En 1976 à peine, après plusieurs chefs-d'œuvre qui font d'ores et déjà de lui l'un des réalisateurs les plus importants de la planète, Sidney Lumet se décide à réaliser cet ovni antisystème particulièrement corrosif. Certes la noirceurs de Serpico, la force politique d'Un Après-midi de chien et la dénonciation du système judiciaire de 12 hommes en colère avaient laisser deviner que Lumet n'allait pas faire dans le politiquement correct, mais bien caresser à contre-poil l'Amérique et ses mythes et institutions.


Ce Network (au sous-titre français ridicule) se présente sous la forme d'une bourrasque outrancière, inclassable, hystérique et délirante, où les personnages semblent avoir tous perdus en pleine conscience et volonté leur humanité, soumis désormais à la rentabilité et à la course à l'audience, puisque c'est ainsi que se chiffre la réussite à la télévision.

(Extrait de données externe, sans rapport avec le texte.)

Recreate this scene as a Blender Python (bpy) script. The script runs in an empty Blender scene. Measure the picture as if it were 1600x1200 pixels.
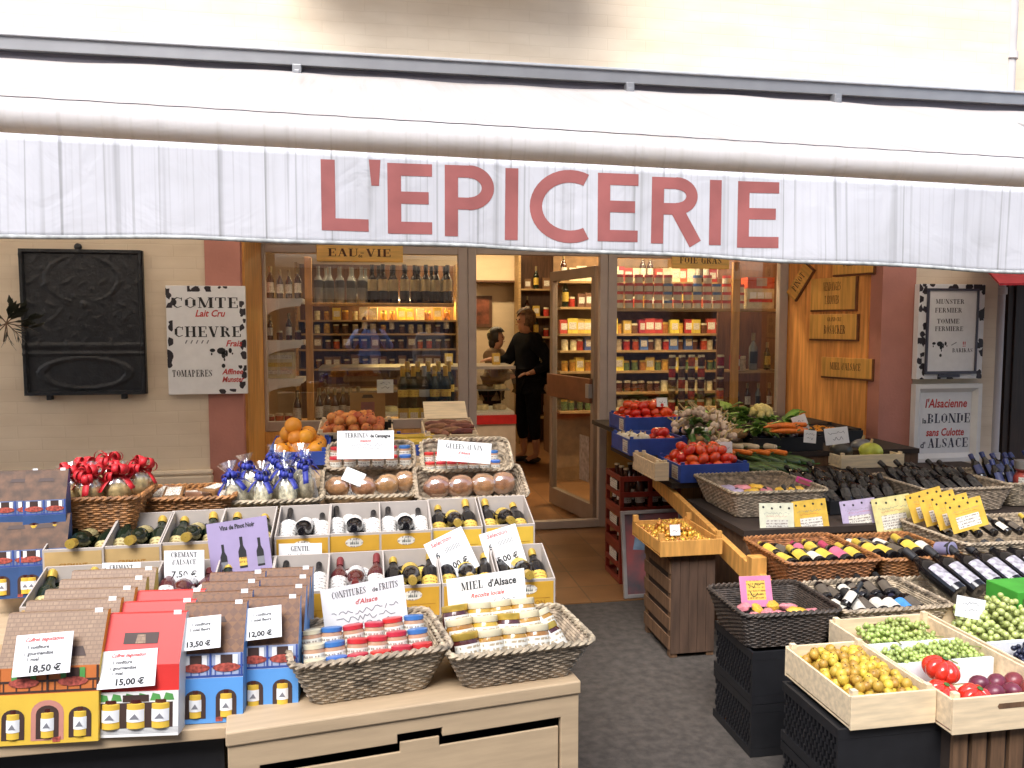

Le film n'a pas du tout vieilli, il est même assez terrifiant d'acuité dans sa vision de ce que deviendra plus tard (en son temps, soit aujourd'hui pour nous), ce medium alors assez récent qu'est la télévision. Lumet en explore avec malice les possibilités, aussi glaçantes qu'exaltantes, tétanisant son spectateur face à la naissance d'un monstre devenu incontrôlable, qui se retourne contre ses créateurs, et devient autonome.
Il y a autant d'horreur que d'admiration, de jubilation que de cynisme morbide devant ce spectacle autant manipulé que manipulant, autant dirigé par le peuple que par une élite dominante.
Le film va souvent très loin, de par sa mise en scène virevoltante, son scénario sans limites, ses acteurs hystériques et comme en transe, possédés par un mal supérieur (Faye Duanaway mérite son unique Oscar pour ce rôle glaçant de réalité). Il va parfois presque trop loin, se frayant parfois difficilement un chemin entre la farce et la charge politique et dystopique (bien que ce sentiment de ton inclassable lui siée bien et provoque un agréable sentiment pour le cinéphile). Il perd malheureusement aussi beaucoup de son efficacité en accumulant quelques sous-intrigues amusantes mais pas nécessaires (les associations entre groupes terroristes, l'histoire d'amour entre Max Schumacher et Diana Christensen, provoquant de vraies baisses de rythme) et en jonglant avec énormément de thèmes qu'il aborde sans vraiment les traiter pleinement, et dans lesquels il s'embourbe parfois, par manque de cadre.


Mais on ressort lessivé de ce Network criant de vérité, qui décrit (et c'est sa théorie) un monde dans lequel le journalisme n'est plus soumis à l'information, mais l'information soumise au journalisme, soumis lui-même à la machine économique du capitalisme dirigée par quelques hommes dominants, une information devenue donc un produit rentable comme un autre, dans la liste de ce dont le capitalisme s'empare. Un monde qui en pronant l'individu l'efface progressivement, le pousse, par son accomplissement béat, dans la consommation à une uniformisation toujours plus poussée, un monde où tout a une valeur sur le marché, où tout est réutilisable à des fins politiques et commerciales, y compris la perte de repère, la haine et la misère d'une génération.
Par ce film cynique, Sidney Lumet explore ce nouveau medium qu'est l'écran cathodique, devinant alors David Cronenberg et son Videodrome, devinant même, soyons fous, le Joker de Todd Philips, dressant le portrait d'un capitalisme qui se mue finalement en communisme nouveau et vidé de son âme, et pensant faire une bouffonnerie hallucinée de ce qui est, près de cinquante ans plus tard, une part de notre réalité.